When I shared the code in the Dedaub internal channels, Konstantinos (one of our senior engineers) immediately commented:
“I see the bug — haven’t we encountered this in an audit before?”

Indeed we had…

… but he wasn’t seeing Daniel’s bug!!!

It was an entirely different bug, based on making the division _amount.mul(totalShares).div(totalToken) round down to zero when another user is depositing. In this way, the depositor would get zero shares, but the old holders of shares would keep the newly deposited funds.

A simple attack scenario with only two depositors (attacker and victim) would go as follows:

• The attacker is the first person to call enter and deposits amount1 of token, getting back an equal amount of shares.
• The next depositor comes in and tries to deposit amount2 of token. The attacker front-runs them and directly transfer to the contract any amount of token greater than (amount2–1)*amount1.
• The attacker gets no shares in return, but they have all the shares to begin with! In this way, amount2*totalShares/totalToken rounds down to zero, leaving the next depositor with nothing, while the attacker can withdraw all the deposited token by calling leave, as they own all the shares.

To see how big an impact this bug can have, consider the first transfer to the xDVF staking token:

This was a transfer for 12.5 million DeversiFi tokens, currently valued at $5 each. An attacker could have front-run that transfer and stolen all $60M worth of tokens!

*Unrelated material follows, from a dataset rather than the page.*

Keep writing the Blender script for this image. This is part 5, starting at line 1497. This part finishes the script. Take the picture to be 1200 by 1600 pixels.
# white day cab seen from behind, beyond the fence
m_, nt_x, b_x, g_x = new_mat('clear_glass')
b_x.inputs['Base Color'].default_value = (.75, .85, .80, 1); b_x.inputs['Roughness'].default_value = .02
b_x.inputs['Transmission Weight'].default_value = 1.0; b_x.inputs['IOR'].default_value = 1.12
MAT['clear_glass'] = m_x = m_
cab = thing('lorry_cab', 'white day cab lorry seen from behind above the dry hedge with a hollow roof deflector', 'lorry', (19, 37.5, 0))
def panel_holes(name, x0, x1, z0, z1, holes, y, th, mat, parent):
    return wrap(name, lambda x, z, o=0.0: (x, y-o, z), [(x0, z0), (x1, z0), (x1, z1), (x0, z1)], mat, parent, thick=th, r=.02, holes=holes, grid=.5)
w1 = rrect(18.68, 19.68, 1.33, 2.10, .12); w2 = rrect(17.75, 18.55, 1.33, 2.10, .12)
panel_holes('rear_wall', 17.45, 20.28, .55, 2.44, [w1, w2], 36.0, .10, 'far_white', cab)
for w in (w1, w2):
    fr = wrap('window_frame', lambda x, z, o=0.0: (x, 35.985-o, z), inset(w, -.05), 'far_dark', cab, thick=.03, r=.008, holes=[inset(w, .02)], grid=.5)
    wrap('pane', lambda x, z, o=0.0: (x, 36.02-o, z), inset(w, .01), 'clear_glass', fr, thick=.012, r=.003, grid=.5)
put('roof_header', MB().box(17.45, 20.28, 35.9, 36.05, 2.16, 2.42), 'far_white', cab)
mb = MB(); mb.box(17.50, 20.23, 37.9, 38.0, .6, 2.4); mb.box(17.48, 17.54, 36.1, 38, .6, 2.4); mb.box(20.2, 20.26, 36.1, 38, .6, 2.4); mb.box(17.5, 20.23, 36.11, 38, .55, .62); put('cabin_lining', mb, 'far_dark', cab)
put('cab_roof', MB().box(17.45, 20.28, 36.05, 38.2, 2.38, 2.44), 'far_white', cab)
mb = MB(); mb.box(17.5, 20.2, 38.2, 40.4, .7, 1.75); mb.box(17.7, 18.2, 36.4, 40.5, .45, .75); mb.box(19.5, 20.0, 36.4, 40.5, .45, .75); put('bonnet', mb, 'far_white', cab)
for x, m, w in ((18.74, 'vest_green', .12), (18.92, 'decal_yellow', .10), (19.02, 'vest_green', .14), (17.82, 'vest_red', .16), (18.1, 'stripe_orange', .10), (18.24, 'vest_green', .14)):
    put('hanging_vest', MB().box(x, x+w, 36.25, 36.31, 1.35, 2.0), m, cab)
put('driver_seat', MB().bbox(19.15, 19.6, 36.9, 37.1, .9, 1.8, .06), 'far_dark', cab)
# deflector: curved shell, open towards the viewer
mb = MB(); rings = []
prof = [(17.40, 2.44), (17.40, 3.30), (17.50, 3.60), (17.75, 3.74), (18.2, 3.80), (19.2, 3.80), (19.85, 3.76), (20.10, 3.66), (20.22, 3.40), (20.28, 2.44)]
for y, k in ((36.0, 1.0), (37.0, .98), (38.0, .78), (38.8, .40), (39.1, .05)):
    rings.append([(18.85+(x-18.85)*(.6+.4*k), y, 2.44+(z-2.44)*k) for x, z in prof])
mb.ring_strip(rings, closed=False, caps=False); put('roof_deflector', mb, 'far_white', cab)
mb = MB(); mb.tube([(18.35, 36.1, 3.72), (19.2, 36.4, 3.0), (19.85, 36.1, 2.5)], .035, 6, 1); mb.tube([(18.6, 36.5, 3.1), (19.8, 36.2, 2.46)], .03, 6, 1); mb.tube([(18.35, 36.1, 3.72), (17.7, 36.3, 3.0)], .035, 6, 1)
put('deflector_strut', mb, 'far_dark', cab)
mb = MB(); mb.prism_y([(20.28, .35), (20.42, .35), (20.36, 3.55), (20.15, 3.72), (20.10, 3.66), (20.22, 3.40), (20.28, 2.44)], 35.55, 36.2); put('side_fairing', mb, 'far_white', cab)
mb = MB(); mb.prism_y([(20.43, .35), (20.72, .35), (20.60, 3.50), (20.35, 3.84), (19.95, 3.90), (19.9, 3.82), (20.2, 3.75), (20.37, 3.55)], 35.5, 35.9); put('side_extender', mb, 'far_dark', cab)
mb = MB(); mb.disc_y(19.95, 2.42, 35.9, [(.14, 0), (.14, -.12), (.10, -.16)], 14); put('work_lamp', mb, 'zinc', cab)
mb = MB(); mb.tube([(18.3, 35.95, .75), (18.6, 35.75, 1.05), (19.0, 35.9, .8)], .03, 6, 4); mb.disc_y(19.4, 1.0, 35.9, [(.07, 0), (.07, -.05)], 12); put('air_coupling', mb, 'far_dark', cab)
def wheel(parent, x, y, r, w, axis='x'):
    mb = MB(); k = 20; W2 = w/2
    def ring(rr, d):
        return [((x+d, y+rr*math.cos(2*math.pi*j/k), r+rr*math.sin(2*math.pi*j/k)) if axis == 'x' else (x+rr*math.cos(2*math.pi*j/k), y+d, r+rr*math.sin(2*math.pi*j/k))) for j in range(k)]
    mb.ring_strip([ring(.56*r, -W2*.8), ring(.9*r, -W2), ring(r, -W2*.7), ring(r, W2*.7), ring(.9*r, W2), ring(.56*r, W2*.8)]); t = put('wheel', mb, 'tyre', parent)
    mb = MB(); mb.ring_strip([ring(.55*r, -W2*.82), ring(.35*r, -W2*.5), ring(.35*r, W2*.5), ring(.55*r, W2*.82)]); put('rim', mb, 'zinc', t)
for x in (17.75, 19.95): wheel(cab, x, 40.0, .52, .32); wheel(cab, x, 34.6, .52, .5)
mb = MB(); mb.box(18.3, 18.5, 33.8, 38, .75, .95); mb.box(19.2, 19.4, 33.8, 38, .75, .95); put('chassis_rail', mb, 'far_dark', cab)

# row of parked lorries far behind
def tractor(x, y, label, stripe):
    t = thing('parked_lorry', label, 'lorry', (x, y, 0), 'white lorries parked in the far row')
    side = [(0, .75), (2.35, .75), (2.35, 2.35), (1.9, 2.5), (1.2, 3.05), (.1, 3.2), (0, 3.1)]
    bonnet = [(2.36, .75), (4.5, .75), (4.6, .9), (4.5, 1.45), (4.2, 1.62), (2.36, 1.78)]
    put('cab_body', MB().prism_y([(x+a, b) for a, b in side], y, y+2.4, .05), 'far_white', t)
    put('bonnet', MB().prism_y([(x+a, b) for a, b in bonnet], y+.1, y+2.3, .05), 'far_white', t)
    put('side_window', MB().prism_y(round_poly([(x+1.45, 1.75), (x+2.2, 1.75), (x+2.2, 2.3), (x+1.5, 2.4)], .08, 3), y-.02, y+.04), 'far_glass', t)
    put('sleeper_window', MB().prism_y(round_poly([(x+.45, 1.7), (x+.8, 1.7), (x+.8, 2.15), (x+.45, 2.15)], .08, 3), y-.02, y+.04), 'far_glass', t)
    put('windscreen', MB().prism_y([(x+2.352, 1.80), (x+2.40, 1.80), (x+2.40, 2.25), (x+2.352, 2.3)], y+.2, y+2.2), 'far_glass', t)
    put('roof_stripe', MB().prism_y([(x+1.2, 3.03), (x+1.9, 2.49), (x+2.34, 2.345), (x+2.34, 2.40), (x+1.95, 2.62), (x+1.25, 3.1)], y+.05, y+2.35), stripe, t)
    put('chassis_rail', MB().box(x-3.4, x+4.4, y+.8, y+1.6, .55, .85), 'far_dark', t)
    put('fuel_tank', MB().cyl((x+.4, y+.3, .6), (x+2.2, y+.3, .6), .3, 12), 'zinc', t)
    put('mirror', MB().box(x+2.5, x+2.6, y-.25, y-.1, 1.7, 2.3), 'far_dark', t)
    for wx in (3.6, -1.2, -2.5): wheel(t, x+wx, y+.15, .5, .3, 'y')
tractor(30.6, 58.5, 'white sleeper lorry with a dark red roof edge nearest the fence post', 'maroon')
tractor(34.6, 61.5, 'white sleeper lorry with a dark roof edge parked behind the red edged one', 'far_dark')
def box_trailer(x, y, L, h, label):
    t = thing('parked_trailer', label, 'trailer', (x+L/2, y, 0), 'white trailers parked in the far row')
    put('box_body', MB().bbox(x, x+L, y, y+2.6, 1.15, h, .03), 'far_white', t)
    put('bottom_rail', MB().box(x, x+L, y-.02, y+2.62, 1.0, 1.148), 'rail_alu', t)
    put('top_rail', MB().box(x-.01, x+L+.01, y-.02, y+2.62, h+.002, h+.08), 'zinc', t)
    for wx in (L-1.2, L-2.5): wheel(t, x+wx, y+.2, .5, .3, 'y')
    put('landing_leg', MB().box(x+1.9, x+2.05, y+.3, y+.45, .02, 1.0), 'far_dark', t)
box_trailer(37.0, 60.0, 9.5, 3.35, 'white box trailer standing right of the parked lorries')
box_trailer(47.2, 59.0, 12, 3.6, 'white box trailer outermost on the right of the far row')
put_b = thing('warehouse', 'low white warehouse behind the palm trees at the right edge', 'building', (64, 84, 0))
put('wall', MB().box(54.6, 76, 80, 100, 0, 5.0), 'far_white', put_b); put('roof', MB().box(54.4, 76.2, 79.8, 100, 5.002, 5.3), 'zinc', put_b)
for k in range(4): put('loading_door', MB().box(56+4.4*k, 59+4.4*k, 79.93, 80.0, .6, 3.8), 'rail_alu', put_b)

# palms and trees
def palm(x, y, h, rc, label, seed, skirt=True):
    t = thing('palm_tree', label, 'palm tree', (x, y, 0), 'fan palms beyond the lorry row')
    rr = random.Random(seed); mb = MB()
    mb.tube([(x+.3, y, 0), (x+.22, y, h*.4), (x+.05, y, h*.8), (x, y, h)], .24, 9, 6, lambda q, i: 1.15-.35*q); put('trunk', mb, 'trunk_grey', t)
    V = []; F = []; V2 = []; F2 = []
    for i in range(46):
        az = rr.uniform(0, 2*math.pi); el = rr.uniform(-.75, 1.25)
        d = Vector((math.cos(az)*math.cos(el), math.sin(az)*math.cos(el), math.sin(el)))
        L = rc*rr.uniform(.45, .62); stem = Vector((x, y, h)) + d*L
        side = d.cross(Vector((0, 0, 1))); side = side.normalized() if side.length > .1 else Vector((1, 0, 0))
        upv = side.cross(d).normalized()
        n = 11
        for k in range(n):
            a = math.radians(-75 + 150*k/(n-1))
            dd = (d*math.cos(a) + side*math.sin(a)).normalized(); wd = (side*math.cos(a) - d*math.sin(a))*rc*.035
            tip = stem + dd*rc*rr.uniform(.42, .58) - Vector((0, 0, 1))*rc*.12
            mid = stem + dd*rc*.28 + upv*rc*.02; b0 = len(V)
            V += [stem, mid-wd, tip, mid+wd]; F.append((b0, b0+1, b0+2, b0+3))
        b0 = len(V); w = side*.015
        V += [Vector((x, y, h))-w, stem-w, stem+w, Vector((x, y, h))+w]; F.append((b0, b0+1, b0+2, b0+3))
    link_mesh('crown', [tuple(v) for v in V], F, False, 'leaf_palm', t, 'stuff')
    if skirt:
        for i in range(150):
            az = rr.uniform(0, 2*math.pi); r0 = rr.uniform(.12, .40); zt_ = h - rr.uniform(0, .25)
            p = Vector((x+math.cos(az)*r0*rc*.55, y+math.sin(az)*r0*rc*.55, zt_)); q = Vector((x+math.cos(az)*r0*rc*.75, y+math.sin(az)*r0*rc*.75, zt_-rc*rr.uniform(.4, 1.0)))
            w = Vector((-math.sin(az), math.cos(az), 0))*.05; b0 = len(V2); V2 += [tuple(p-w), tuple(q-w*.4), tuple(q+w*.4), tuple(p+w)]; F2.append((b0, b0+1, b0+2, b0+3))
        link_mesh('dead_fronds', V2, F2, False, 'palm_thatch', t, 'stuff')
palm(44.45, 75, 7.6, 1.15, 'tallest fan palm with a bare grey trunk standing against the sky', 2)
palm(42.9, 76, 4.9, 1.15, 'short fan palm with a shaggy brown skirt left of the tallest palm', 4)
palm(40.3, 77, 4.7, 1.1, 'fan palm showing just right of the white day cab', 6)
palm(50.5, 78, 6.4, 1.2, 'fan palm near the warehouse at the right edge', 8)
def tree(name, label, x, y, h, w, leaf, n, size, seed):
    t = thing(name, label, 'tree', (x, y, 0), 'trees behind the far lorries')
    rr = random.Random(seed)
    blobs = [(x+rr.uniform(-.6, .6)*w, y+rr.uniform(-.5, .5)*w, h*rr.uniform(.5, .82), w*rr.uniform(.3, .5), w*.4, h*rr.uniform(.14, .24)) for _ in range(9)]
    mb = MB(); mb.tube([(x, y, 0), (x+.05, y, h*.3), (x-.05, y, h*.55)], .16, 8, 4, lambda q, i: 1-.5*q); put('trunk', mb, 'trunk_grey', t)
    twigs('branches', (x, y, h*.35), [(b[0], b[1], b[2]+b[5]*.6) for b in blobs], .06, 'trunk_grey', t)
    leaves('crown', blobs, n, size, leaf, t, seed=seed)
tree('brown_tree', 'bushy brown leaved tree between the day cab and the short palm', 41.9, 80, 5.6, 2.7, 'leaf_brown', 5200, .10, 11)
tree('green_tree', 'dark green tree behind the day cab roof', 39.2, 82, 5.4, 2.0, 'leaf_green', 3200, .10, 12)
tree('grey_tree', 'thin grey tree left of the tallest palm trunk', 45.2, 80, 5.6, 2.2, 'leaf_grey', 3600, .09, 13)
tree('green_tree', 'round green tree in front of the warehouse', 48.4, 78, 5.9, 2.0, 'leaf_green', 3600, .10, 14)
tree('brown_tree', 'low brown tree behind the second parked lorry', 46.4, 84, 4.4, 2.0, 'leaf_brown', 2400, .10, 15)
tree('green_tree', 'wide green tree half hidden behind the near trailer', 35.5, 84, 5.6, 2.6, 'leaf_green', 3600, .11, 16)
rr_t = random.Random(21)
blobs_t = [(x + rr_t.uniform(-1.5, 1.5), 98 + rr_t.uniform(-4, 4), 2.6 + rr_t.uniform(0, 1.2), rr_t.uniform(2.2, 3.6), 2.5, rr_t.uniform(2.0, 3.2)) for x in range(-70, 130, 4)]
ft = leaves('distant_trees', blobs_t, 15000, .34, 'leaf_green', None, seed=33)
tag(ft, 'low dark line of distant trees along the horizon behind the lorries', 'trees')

Checks for Live Vulnerabilities

To determine if there are funds under threat right now, we used the Dedaub Watchdog database to query all currently-deployed contracts on Ethereum, together with their current balances.

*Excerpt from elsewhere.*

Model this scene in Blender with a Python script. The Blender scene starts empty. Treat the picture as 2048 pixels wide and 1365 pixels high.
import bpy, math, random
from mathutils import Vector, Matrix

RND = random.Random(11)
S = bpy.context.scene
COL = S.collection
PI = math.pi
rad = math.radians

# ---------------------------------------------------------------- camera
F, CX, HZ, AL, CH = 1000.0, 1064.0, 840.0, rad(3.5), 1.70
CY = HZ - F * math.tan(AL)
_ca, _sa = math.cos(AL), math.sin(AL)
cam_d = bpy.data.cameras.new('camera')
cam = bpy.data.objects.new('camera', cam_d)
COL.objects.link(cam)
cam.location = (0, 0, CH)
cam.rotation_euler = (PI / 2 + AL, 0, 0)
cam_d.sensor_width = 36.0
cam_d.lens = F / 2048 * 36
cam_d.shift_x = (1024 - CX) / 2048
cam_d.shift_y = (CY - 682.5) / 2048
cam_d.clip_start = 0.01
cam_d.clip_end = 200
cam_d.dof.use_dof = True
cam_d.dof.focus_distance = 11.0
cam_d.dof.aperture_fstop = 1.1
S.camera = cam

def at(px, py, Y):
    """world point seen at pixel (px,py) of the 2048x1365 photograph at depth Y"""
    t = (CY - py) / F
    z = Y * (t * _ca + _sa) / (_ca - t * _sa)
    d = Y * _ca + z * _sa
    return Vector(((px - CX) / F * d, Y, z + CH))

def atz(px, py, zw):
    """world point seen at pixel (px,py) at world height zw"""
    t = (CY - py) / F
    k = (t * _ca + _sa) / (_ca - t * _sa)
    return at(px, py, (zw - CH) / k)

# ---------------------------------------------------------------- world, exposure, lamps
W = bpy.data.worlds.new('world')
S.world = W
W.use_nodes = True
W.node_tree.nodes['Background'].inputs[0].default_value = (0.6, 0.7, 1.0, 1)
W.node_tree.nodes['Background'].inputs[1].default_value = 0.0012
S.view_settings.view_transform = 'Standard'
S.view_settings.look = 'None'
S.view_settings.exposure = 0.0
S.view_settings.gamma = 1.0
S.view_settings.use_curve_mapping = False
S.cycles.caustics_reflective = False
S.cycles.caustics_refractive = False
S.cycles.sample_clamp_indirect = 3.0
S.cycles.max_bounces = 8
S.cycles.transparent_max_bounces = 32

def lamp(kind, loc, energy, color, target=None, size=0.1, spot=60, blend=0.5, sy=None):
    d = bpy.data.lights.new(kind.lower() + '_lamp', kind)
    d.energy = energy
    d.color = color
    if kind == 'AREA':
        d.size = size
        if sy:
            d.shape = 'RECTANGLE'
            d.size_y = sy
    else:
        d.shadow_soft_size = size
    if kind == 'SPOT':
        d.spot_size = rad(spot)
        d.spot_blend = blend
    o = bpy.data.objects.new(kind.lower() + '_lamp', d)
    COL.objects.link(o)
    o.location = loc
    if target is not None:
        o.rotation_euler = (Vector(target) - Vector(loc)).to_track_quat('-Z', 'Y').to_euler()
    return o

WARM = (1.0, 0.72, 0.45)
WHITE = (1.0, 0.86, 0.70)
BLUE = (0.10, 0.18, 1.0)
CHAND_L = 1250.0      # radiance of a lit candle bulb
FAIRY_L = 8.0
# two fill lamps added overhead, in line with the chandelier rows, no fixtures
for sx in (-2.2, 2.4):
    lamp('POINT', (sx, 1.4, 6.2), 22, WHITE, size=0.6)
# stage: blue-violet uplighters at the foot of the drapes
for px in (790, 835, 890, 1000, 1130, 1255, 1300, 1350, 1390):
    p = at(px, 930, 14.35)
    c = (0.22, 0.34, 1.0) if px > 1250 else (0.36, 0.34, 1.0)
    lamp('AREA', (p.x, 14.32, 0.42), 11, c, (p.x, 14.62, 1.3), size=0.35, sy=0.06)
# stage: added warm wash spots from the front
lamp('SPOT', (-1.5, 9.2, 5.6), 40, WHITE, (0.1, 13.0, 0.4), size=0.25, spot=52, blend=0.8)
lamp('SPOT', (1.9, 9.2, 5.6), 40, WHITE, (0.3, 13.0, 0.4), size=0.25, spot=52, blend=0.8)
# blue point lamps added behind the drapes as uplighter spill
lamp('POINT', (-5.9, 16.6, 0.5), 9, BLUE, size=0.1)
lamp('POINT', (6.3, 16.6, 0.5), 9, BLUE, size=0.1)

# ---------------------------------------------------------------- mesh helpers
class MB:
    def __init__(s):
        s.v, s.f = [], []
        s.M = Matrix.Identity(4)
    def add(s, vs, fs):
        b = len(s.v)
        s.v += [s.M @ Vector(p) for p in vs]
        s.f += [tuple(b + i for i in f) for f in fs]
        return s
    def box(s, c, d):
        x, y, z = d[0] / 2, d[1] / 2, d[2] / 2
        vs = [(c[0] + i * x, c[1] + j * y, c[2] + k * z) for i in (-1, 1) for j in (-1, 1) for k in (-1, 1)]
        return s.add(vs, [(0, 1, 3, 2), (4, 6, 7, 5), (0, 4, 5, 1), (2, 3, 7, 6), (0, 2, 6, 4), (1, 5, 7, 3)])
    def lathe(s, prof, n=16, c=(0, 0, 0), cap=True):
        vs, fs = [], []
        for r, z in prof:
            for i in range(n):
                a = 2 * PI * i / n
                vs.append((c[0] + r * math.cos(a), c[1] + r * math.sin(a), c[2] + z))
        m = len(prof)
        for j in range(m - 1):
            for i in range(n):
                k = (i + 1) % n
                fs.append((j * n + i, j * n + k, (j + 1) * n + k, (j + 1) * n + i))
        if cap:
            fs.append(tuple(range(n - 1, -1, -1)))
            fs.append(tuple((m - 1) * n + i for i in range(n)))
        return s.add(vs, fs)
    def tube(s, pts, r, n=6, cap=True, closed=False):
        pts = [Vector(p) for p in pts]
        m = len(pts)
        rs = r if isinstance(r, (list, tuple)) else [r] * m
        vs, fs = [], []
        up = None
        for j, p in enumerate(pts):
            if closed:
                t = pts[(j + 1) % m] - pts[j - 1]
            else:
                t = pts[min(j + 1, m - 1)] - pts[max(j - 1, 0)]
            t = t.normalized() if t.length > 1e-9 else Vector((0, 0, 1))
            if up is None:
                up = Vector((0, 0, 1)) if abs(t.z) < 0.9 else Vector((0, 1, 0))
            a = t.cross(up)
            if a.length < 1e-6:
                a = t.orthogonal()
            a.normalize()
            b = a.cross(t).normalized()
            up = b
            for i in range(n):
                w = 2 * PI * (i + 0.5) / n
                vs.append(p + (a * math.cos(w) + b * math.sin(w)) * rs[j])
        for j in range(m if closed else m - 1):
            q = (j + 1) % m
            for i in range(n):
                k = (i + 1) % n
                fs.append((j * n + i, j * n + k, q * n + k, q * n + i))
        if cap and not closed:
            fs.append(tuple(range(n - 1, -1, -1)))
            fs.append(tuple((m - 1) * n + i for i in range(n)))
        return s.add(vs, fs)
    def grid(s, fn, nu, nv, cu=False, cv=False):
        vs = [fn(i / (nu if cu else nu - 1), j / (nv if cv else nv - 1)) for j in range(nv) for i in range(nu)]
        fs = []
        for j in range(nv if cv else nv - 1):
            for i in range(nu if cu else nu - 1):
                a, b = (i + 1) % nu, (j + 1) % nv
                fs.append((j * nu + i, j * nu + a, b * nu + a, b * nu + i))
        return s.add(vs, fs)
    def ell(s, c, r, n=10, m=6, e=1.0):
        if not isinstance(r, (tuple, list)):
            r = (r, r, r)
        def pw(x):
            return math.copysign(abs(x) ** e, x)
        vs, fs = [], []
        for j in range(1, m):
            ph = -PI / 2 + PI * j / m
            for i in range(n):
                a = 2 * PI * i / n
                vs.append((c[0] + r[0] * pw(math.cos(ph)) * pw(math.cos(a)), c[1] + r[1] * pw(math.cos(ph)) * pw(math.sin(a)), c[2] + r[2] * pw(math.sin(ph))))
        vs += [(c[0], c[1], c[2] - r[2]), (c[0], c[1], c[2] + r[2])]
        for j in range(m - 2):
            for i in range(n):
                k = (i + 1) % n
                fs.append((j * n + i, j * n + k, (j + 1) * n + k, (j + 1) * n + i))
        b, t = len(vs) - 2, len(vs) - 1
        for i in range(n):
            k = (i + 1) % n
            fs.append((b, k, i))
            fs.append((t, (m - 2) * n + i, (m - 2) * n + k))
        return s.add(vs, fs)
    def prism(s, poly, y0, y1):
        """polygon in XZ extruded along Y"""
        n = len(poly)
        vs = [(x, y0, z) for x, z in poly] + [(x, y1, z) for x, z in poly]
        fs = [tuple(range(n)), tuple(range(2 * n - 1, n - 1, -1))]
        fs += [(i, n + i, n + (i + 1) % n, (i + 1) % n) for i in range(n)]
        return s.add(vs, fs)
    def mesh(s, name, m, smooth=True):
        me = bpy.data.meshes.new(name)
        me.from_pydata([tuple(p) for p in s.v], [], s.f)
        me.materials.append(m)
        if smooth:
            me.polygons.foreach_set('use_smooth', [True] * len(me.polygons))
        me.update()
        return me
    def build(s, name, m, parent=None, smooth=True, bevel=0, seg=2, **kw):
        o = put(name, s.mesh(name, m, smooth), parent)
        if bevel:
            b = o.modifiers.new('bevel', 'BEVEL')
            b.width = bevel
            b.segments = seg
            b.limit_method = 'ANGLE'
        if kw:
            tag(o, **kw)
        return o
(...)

• There are 239 deployed Ethereum contracts with the xSushi-like enter/leave code in publicly posted source.
• 13 of those have staked funds right now. The highest-value are xShib ($960M), xSushi ($233M), and xDVF ($72M).
• None of those has an ERC777 as an underlying.
• The largest value that would have been at risk of a front-running attack during the initial deposit is the $60M in xDVF, as discussed earlier.
• We also checked Polygon, found only 4 xSushi-like contracts, none with staked funds.

Although the above numbers should be fairly complete, it’s worth noting there may still be threats we are missing. The same code could be deployed in networks other than Ethereum; vulnerable contracts may have no published source, so our search may have missed them; our balances query may be incomplete for tokens that don’t emit the expected events upon transfers; and our Polygon scan was not exhaustive — just considered the last 200K contracts or so.

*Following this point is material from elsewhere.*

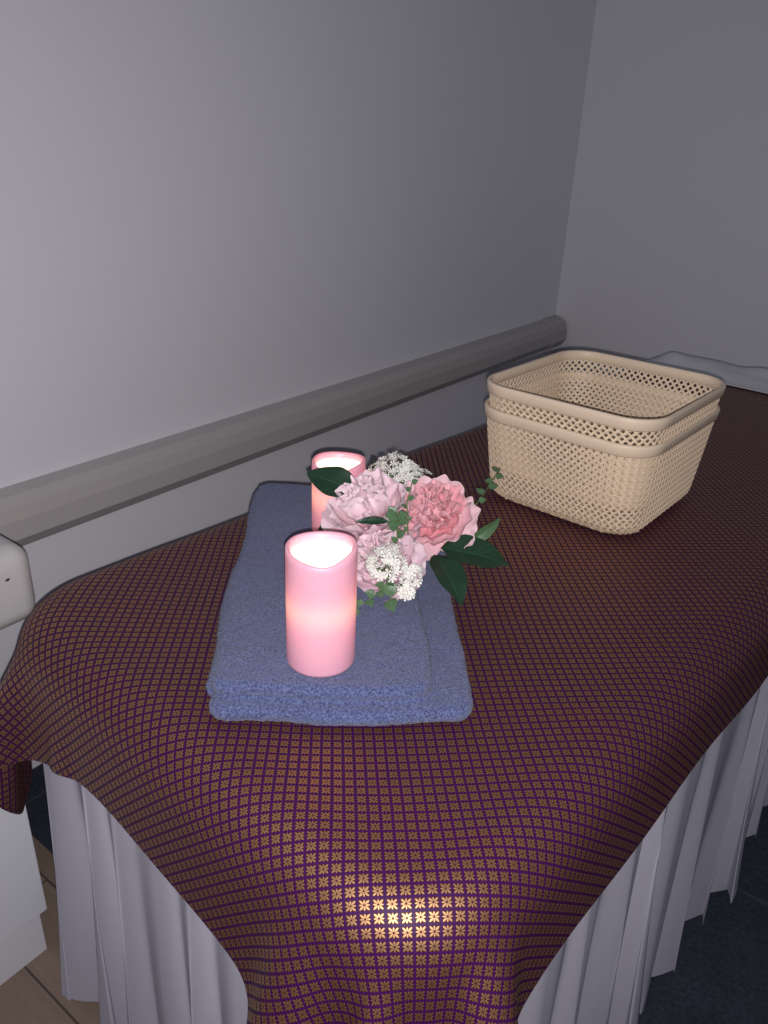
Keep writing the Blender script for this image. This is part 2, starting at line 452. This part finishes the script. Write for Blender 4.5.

And, of course, any initial staking in any xSushi-like contract, among the current 200+ deployed or future ones, is vulnerable to front-running attacks.

Conclusion

The code we looked at is very simple and problematic only in very subtle ways, not all under its control (e.g., the ERC777 reentrancy is arguably not the xSushi code’s problem). It is likely to keep getting cloned, or to have independently arisen in other settings. (In the latter case, please let us know!)

Either way, we repeat our message for awareness:

• be extra careful with the initial stakes of xSushi-like reward contracts
• never deploy such contracts with ERC777 underlying tokens.

and generally:

• be aware of reentrancy threats when interacting with ERC777 tokens.

These are attack vectors that the community should know about, lest we see one of them being exploited for heavy damages.